I was reading a book recently about how money has no inherent value in itself. It is all just what we believe it is is worth. The book goes on to say that no one really should be working to collect money because there isn't really a point to having a lot of money around. It is simply a tool in order to get what you want. I have been thinking about money a lot lately. Mostly because trying to manage money is difficult. It seems like it always take the path of least resistance and that is never to my pocket.
The other interesting thing the book was saying was that you really shouldn't ever be working for money, you should be working for the knowledge of managing money. I think this whole thought process is kinda interesting. The way money is seen by different people is fascinating, some people hate it, some people love it, some people never want to talk about it. But it does affect everyones lives.

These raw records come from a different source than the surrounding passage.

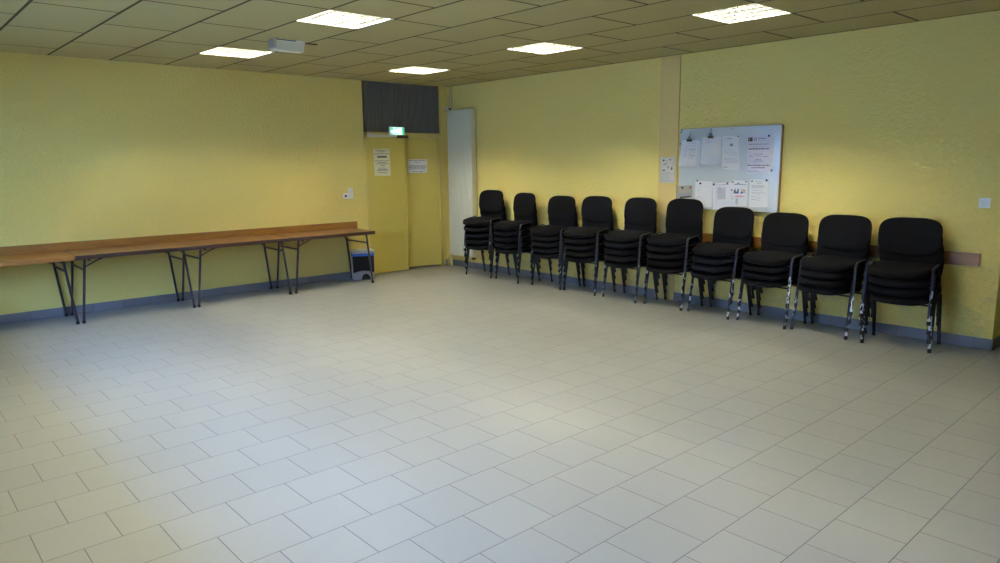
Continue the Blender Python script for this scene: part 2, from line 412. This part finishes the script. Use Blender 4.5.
# ------------------------------------------------------------------ sheets of paper
def sheet(name, label, cat, corners, frame, inks, paper, group=None, off=.002, curl=0.0, lift=0.0):
    """corners TL,TR,BR,BL in wall coordinates (a along viewer's right, z up)"""
    a0 = sum(c[0] for c in corners)/4; z0 = sum(c[1] for c in corners)/4
    TL, TR, BR, BL = [Vector((c[0]-a0, c[1]-z0)) for c in corners]
    if frame == 'A': loc, rot = (a0, -off, z0), RA
    elif frame == 'B': loc, rot = (-off, -a0, z0), RB
    else: loc, rot = frame(a0, z0, off)
    def P(u, v, h=0.0):
        p = TL*(1-u)*(1-v) + TR*u*(1-v) + BR*u*v + BL*(1-u)*v
        return (p.x, p.y, h + curl*v*v + lift*(v**1.5)*(.4+.6*u) + .0012*math.sin(5*u+3*v))
    b = MB(); bm = b.bm; NU, NV = 6, 8
    for hh, flip in ((.0006, False), (0, True)):
        g = [[bm.verts.new(P(i/NU, j/NV, hh)) for i in range(NU+1)] for j in range(NV+1)]
        for j in range(NV):
            for i in range(NU):
                f = [g[j][i], g[j+1][i], g[j+1][i+1], g[j][i+1]]
                bm.faces.new(f if not flip else f[::-1])
        if not flip: top = g
        else: bot = g
    for k in range(NV):
        bm.faces.new((top[k+1][0], top[k][0], bot[k][0], bot[k+1][0])); bm.faces.new((top[k][NU], top[k+1][NU], bot[k+1][NU], bot[k][NU]))
    for k in range(NU):
        bm.faces.new((top[0][k], top[0][k+1], bot[0][k+1], bot[0][k])); bm.faces.new((top[NV][k+1], top[NV][k], bot[NV][k], bot[NV][k+1]))
    bmesh.ops.recalc_face_normals(bm, faces=list(bm.faces))
    mats = [paper]
    for u0, u1, v0, v1, im in inks:
        if M[im] not in mats: mats.append(M[im])
        b.mi = mats.index(M[im])
        ns = max(1, round((v1-v0)*NV)); nu = max(1, round((u1-u0)*NU))
        for j in range(ns):
            for i in range(nu):
                ua, ub = u0+(u1-u0)*i/nu, u0+(u1-u0)*(i+1)/nu; va, vb = v0+(v1-v0)*j/ns, v0+(v1-v0)*(j+1)/ns
                b.quad([P(ua, vb, .0014), P(ub, vb, .0014), P(ub, va, .0014), P(ua, va, .0014)])
    o = b.build(name, mats); o.location = loc; o.rotation_euler = rot
    return tag(o, label, cat, group)
rt = random.Random(3)
def line(u0, u1, v, h, im):
    out = []; u = u0
    while u < u1-.005:
        w = min(rt.uniform(.05, .15), u1-u)
        out.append((u, u+w, v-h/2, v+h/2, im)); u += w + .022
    return out
def lines(spec, im, h=.018):
    out = []
    for u0, u1, v in spec: out += line(u0, u1, v, h, im)
    return out
# notices on the two door leaves
ink = lines([(.09, .90, .055), (.24, .74, .115), (.05, .95, .185)], 'ink', .020) + [(.22+i*.085, .22+i*.085+.070, .255, .335, 'ink') for i in range(7)]
ink += lines([(.08, .92, .445), (.26, .78, .50), (.09, .93, .555), (.38, .68, .615), (.27, .74, .715), (.20, .84, .765), (.16, .84, .80), (.25, .80, .88)], 'ink', .018)
sheet('notice', 'tall cream printed notice taped to the left door leaf', 'notice', [(-1.402, 1.878), (-1.118, 1.878), (-1.112, 1.478), (-1.397, 1.480)], 'A', ink, M['paper_warm'], off=.002)
def right_leaf(a, z, off):
    th = -math.radians(12); d = a - (DR-.042)
    base = Vector((DR-.042, .022, z)) + Vector((d, -.020-off, 0)) @ Matrix.Rotation(-th, 3, 'Z')
    return base, (PI/2, 0, th)
ink = lines([(.07, .94, .09), (.34, .66, .22), (.09, .94, .44), (.07, .96, .54), (.05, .95, .62), (.10, .88, .71), (.24, .76, .91)], 'ink', .04)
sheet('notice', 'white landscape printed notice taped to the right door leaf', 'notice', [(-.725, 1.718), (-.395, 1.722), (-.395, 1.508), (-.725, 1.512)], right_leaf, ink, M['paper'], off=.002)
# notice on the flat band
ink = [(.05, .95, .02, .026, 'ink_grey'), (.03, .05, .02, .98, 'ink_grey'), (.95, .97, .02, .98, 'ink_grey'), (.05, .95, .975, .985, 'ink_grey')]
ink += [(.18, .30, .10, .17, 'ink'), (.62, .74, .09, .13, 'ink'), (.40, .48, .12, .15, 'ink_grey'), (.20, .42, .28, .32, 'ink_grey'), (.30, .50, .24, .26, 'ink'), (.48, .62, .36, .44, 'ink_grey'), (.74, .84, .40, .50, 'ink'), (.78, .92, .20, .22, 'ink_grey'), (.78, .92, .27, .29, 'ink_grey'), (.78, .9, .34, .36, 'ink_grey'), (.14, .36, .50, .54, 'ink')]
ink += lines([(.12, .7, .60), (.08, .9, .65), (.12, .8, .70), (.10, .62, .75), (.08, .9, .80), (.10, .80, .86), (.08, .9, .90), (.08, .9, .94)], 'ink_grey', .016)
sheet('notice', 'grey framed plan notice on the flat wall band left of the whiteboard', 'notice', [(4.091, 1.70), (4.297, 1.70), (4.303, 1.398), (4.098, 1.402)], 'B', ink, M['paper_grey'], off=.020)

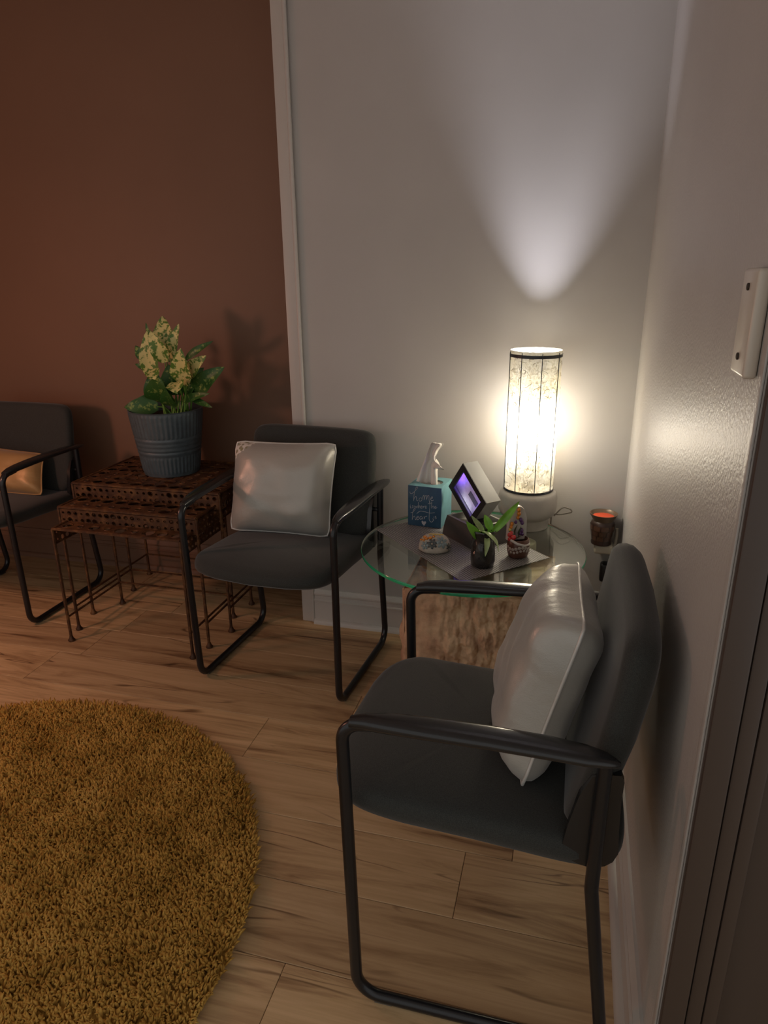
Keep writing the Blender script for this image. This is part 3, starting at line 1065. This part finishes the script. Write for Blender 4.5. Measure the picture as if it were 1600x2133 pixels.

I also remember some poster I read when I was little that had a small mouse holding an ear of corn and the caption read, the best things in life really are free. I don't think it was meant to be factual, just simply.... meant to create a sense of hope.
People will work their whole life, then investing in making other people rich. Then retire poor. That is what happened to my grandparents. They worked their whole life for GM. My grandpa believed in the American dream. That you can work and be taken care of, But Social Security is bankrupt, and people don't have any options. I think about how much my dad has helped me with the business. But that wasn't an investment in the business as much as an investment in me learning business. I may come out of this with nothing... or debt.. but already, I have learned more in this last 6 months than I have learned in all four years of university. The Money I would potentially lose looks pretty small compared to the 100000 dollars I spent on university. The education will serve me better as well.

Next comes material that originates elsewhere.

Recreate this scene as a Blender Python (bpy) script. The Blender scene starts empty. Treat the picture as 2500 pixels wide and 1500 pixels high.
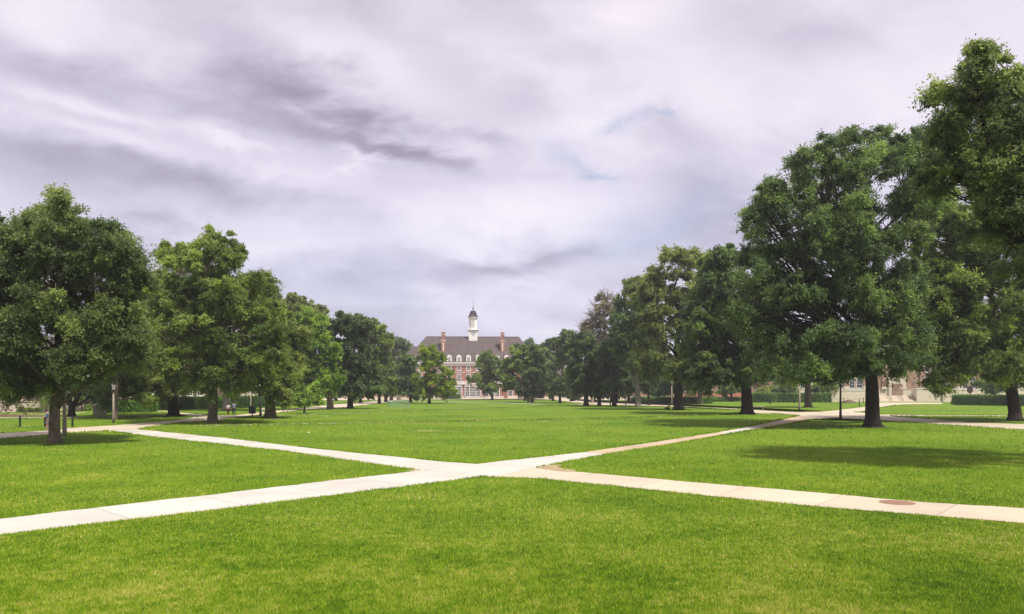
import bpy, bmesh, math, random
import numpy as np
from mathutils import Vector
random.seed(7); RNG = np.random.default_rng(7)
SC = bpy.context.scene; COL = SC.collection
R = math.radians
# ------------------------------------------------------------------ camera frame
F = 1806.0; CH = 3.2; HY = 956.0; CX = 1250.0; VPX = 1154.0
TH = math.atan((CX - VPX) / F)
FW = np.array([math.sin(TH), math.cos(TH), 0.0]); RT = np.array([math.cos(TH), -math.sin(TH), 0.0])
def P(px, py, d):                      # the point seen at a photo pixel, d metres down the view axis
    p = FW * d + RT * ((px - CX) / F * d)
    return np.array([p[0], p[1], CH - (py - HY) / F * d])
def G(px, py):                         # ground point
    d = F * CH / (py - HY); p = P(px, py, d); p[2] = 0.0
    return p
def depth(py): return F * CH / (py - HY)

# ------------------------------------------------------------------ materials
def nm(name):
    m = bpy.data.materials.new(name); m.use_nodes = True
    nt = m.node_tree; nt.nodes.clear()
    return m, nt
def N(nt, t, **k):
    n = nt.nodes.new(t)
    for a, b in k.items():
        if a.startswith('i_'):
            key = a[2:]; key = int(key) if key.isdigit() else key.replace('_', ' ')
            n.inputs[key].default_value = b
        else: setattr(n, a, b)
    return n
def L(nt, a, ao, b, bi): nt.links.new(a.outputs[ao], b.inputs[bi])
def ramp(nt, stops):
    n = nt.nodes.new('ShaderNodeValToRGB'); e = n.color_ramp.elements
    while len(e) < len(stops): e.new(0.5)
    for x, (p, c) in zip(e, stops):
        x.position = p; x.color = (*c, 1) if len(c) == 3 else c
    return n
def simple(name, c1, c2=None, scale=3.0, rough=0.8, bump=0.0, bscale=20.0, spec=0.3, metal=0.0, detail=6.0):
    m, nt = nm(name); o = N(nt, 'ShaderNodeOutputMaterial')
    b = N(nt, 'ShaderNodeBsdfPrincipled'); b.inputs['Roughness'].default_value = rough
    b.inputs['Specular IOR Level'].default_value = spec; b.inputs['Metallic'].default_value = metal
    tc = N(nt, 'ShaderNodeTexCoord')
    c2 = c2 or tuple(x * 0.75 for x in c1)
    nz = N(nt, 'ShaderNodeTexNoise', i_Scale=scale, i_Detail=detail, i_Roughness=0.65)
    L(nt, tc, 'Object', nz, 'Vector')
    rp = ramp(nt, [(0.3, c2), (0.7, c1)]); L(nt, nz, 'Fac', rp, 'Fac'); L(nt, rp, 'Color', b, 'Base Color')
    if bump:
        n2 = N(nt, 'ShaderNodeTexNoise', i_Scale=bscale, i_Detail=5.0); L(nt, tc, 'Object', n2, 'Vector')
        bp = N(nt, 'ShaderNodeBump', i_Strength=bump, i_Distance=0.05); L(nt, n2, 'Fac', bp, 'Height'); L(nt, bp, 'Normal', b, 'Normal')
    L(nt, b, 0, o, 'Surface')
    return m
def brick(name, c1, c2, mortar, bw=0.22, bh=0.075):
    m, nt = nm(name); o = N(nt, 'ShaderNodeOutputMaterial'); b = N(nt, 'ShaderNodeBsdfPrincipled'); b.inputs['Roughness'].default_value = 0.9
    tc = N(nt, 'ShaderNodeTexCoord'); sp = N(nt, 'ShaderNodeSeparateXYZ'); cb = N(nt, 'ShaderNodeCombineXYZ')
    ad = N(nt, 'ShaderNodeMath', operation='ADD')
    L(nt, tc, 'Object', sp, 0); L(nt, sp, 'X', ad, 0); L(nt, sp, 'Y', ad, 1); L(nt, ad, 0, cb, 'X'); L(nt, sp, 'Z', cb, 'Y')
    bt = N(nt, 'ShaderNodeTexBrick'); bt.inputs['Scale'].default_value = 1.0
    bt.inputs['Brick Width'].default_value = bw; bt.inputs['Row Height'].default_value = bh; bt.inputs['Mortar Size'].default_value = 0.008
    bt.inputs['Color1'].default_value = (*c1, 1); bt.inputs['Color2'].default_value = (*c2, 1); bt.inputs['Mortar'].default_value = (*mortar, 1)
    L(nt, cb, 0, bt, 'Vector')
    nz = N(nt, 'ShaderNodeTexNoise', i_Scale=0.5, i_Detail=6.0); L(nt, tc, 'Object', nz, 'Vector')
    rp = ramp(nt, [(0.3, (0.72, 0.72, 0.74)), (0.7, (1.1, 1.05, 1.0))]); L(nt, nz, 'Fac', rp, 'Fac')
    mx = N(nt, 'ShaderNodeMix', data_type='RGBA', blend_type='MULTIPLY'); mx.inputs[0].default_value = 1.0
    L(nt, bt, 'Color', mx, 6); L(nt, rp, 'Color', mx, 7); L(nt, mx, 2, b, 'Base Color'); L(nt, b, 0, o, 'Surface')
    return m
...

So to me it seems silly to have paid for university and not the business. But the other interesting thing is that the best investment I ever made wasn't anything to do with money. That was when I picked the life on wanting to be with Rose. That has been more rewarding, challenging, and exciting than anything I could do with money. However, I feel that no matter how much money I could have thrown at Rose, it still wouldn't have made her love me any faster. Least I hope not.
So maybe the best things in life are free. Maybe money isn't meant to be worried about because people go through rich parts and poor parts of their life. As they say, money comes and goes but you can never get rid of your friends. So I guess in that respect it would be best to learn how to acquire money as a skill. That way when you inevitably run in to tight spots you maintain a way to get out of them. Logically then, I should be learning how to make money from no money, and I am in the perfect situation for that :-).
I do miss the support from Rose that I typically got. She always supported me and told me that I can do it. I need that.... and miss it. There is no point in me earning any money if I can't have the free things that I want, and Rose is exactly what I want.